## WHAT THE TASK ASKS
Reproduce each line of the material exactly, minus any picture.

## SOURCE MATERIAL
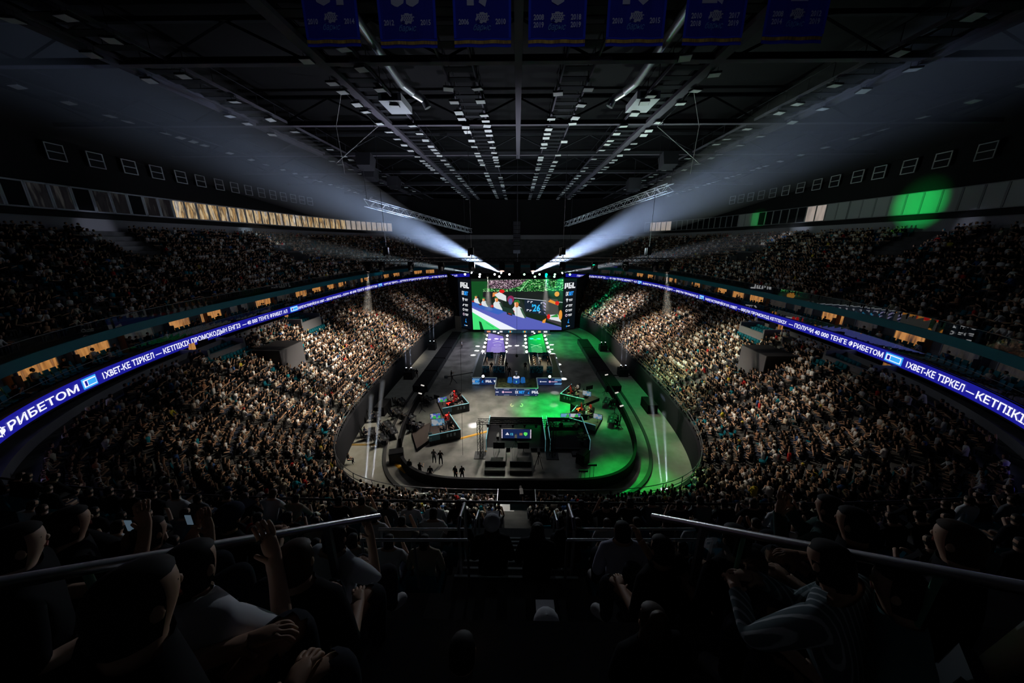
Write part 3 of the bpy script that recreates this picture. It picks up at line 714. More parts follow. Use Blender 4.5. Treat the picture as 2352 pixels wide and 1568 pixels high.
def np_mesh(name, V, loops, tot, col, m):
    me = bpy.data.meshes.new(name); me.vertices.add(len(V)); me.vertices.foreach_set('co', V.astype(np.float32).ravel())
    me.loops.add(len(loops)); me.loops.foreach_set('vertex_index', loops)
    me.polygons.add(len(tot)); me.polygons.foreach_set('loop_start', np.r_[0, np.cumsum(tot)[:-1]].astype(np.int32)); me.polygons.foreach_set('loop_total', tot)
    me.update(calc_edges=True)
    at = me.attributes.new('tint', 'FLOAT_COLOR', 'POINT'); at.data.foreach_set('color', col.astype(np.float32).ravel())
    me.materials.append(m); o = bpy.data.objects.new(name, me); C.objects.link(o); return o
mcr = mat('crowd_cloth', (.3, .3, .3), .85); nt = mcr.node_tree; an = nt.nodes.new('ShaderNodeAttribute'); an.attribute_name = 'tint'
nt.links.new(an.outputs['Color'], nt.nodes['Principled BSDF'].inputs['Base Color'])
o = np_mesh('spectator_crowd', Vs, Fl, Lt, Cs, mcr)
tag(o, 'dense seated crowd filling the lower and upper stands', 'crowd', kind='stuff')
print('CROWD', len(rest), 'verts', len(Vs))

# ------------------------------------------------------------------ seats
def seat_mesh():
    b = MB(); b.box((0, .02, .42), (.46, .42, .05), TEALSEAT); b.box((0, -.2, .66), (.46, .06, .44), TEALSEAT, rx=.14, taper=.9); b.box((0, -.05, .2), (.08, .3, .4), DARK)
    return b
sb = seat_mesh(); proto = sb.build('stand_seat'); smesh = proto.data; bpy.data.objects.remove(proto)
club = np.where((TIER == 'club') & inview)[0]; nearup = np.where((TIER == 'up') & inview & (S[:, 1] < 12) & (np.abs(S[:, 0]) < 14) & ~fore & ~mid & ~behind)[0]
empt = np.where(ok & ~OCC & (TIER != 'club'))[0]
cand = np.r_[nearup, club]; cand = np.unique(cand); cand = cand[np.argsort(fw[cand])]
ind, rst = cand[:260], np.r_[cand[260:], np.setdiff1d(empt, cand)]
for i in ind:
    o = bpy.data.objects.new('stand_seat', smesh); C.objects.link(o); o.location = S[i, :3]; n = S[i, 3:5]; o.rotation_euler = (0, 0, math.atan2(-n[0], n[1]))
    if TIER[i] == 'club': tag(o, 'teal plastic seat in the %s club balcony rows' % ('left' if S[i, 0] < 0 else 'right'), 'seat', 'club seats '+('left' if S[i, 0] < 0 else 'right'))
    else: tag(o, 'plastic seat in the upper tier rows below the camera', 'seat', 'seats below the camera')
V = np.array(sb.v); F = sb.f; n = len(rst); a = np.arctan2(-S[rst, 3], S[rst, 4]); ca, sa = np.cos(a), np.sin(a)
X = V[:, 0]*ca[:, None]-V[:, 1]*sa[:, None]+S[rst, 0][:, None]; Y = V[:, 0]*sa[:, None]+V[:, 1]*ca[:, None]+S[rst, 1][:, None]; Z = V[:, 2]+S[rst, 2][:, None]
flat = np.concatenate([np.array(q) for q in F]); lens = np.array([len(q) for q in F])
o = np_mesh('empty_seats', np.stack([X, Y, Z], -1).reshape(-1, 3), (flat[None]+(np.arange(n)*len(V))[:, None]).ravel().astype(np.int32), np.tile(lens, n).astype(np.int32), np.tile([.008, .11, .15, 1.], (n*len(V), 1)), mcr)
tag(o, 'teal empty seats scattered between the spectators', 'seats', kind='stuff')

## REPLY
Write part 3 of the bpy script that recreates this picture. It picks up at line 714. More parts follow. Use Blender 4.5. Treat the picture as 2352 pixels wide and 1568 pixels high.
def np_mesh(name, V, loops, tot, col, m):
    me = bpy.data.meshes.new(name); me.vertices.add(len(V)); me.vertices.foreach_set('co', V.astype(np.float32).ravel())
    me.loops.add(len(loops)); me.loops.foreach_set('vertex_index', loops)
    me.polygons.add(len(tot)); me.polygons.foreach_set('loop_start', np.r_[0, np.cumsum(tot)[:-1]].astype(np.int32)); me.polygons.foreach_set('loop_total', tot)
    me.update(calc_edges=True)
    at = me.attributes.new('tint', 'FLOAT_COLOR', 'POINT'); at.data.foreach_set('color', col.astype(np.float32).ravel())
    me.materials.append(m); o = bpy.data.objects.new(name, me); C.objects.link(o); return o
mcr = mat('crowd_cloth', (.3, .3, .3), .85); nt = mcr.node_tree; an = nt.nodes.new('ShaderNodeAttribute'); an.attribute_name = 'tint'
nt.links.new(an.outputs['Color'], nt.nodes['Principled BSDF'].inputs['Base Color'])
o = np_mesh('spectator_crowd', Vs, Fl, Lt, Cs, mcr)
tag(o, 'dense seated crowd filling the lower and upper stands', 'crowd', kind='stuff')
print('CROWD', len(rest), 'verts', len(Vs))

# ------------------------------------------------------------------ seats
def seat_mesh():
    b = MB(); b.box((0, .02, .42), (.46, .42, .05), TEALSEAT); b.box((0, -.2, .66), (.46, .06, .44), TEALSEAT, rx=.14, taper=.9); b.box((0, -.05, .2), (.08, .3, .4), DARK)
    return b
sb = seat_mesh(); proto = sb.build('stand_seat'); smesh = proto.data; bpy.data.objects.remove(proto)
club = np.where((TIER == 'club') & inview)[0]; nearup = np.where((TIER == 'up') & inview & (S[:, 1] < 12) & (np.abs(S[:, 0]) < 14) & ~fore & ~mid & ~behind)[0]
empt = np.where(ok & ~OCC & (TIER != 'club'))[0]
cand = np.r_[nearup, club]; cand = np.unique(cand); cand = cand[np.argsort(fw[cand])]
ind, rst = cand[:260], np.r_[cand[260:], np.setdiff1d(empt, cand)]
for i in ind:
    o = bpy.data.objects.new('stand_seat', smesh); C.objects.link(o); o.location = S[i, :3]; n = S[i, 3:5]; o.rotation_euler = (0, 0, math.atan2(-n[0], n[1]))
    if TIER[i] == 'club': tag(o, 'teal plastic seat in the %s club balcony rows' % ('left' if S[i, 0] < 0 else 'right'), 'seat', 'club seats '+('left' if S[i, 0] < 0 else 'right'))
    else: tag(o, 'plastic seat in the upper tier rows below the camera', 'seat', 'seats below the camera')
V = np.array(sb.v); F = sb.f; n = len(rst); a = np.arctan2(-S[rst, 3], S[rst, 4]); ca, sa = np.cos(a), np.sin(a)
X = V[:, 0]*ca[:, None]-V[:, 1]*sa[:, None]+S[rst, 0][:, None]; Y = V[:, 0]*sa[:, None]+V[:, 1]*ca[:, None]+S[rst, 1][:, None]; Z = V[:, 2]+S[rst, 2][:, None]
flat = np.concatenate([np.array(q) for q in F]); lens = np.array([len(q) for q in F])
o = np_mesh('empty_seats', np.stack([X, Y, Z], -1).reshape(-1, 3), (flat[None]+(np.arange(n)*len(V))[:, None]).ravel().astype(np.int32), np.tile(lens, n).astype(np.int32), np.tile([.008, .11, .15, 1.], (n*len(V), 1)), mcr)
tag(o, 'teal empty seats scattered between the spectators', 'seats', kind='stuff')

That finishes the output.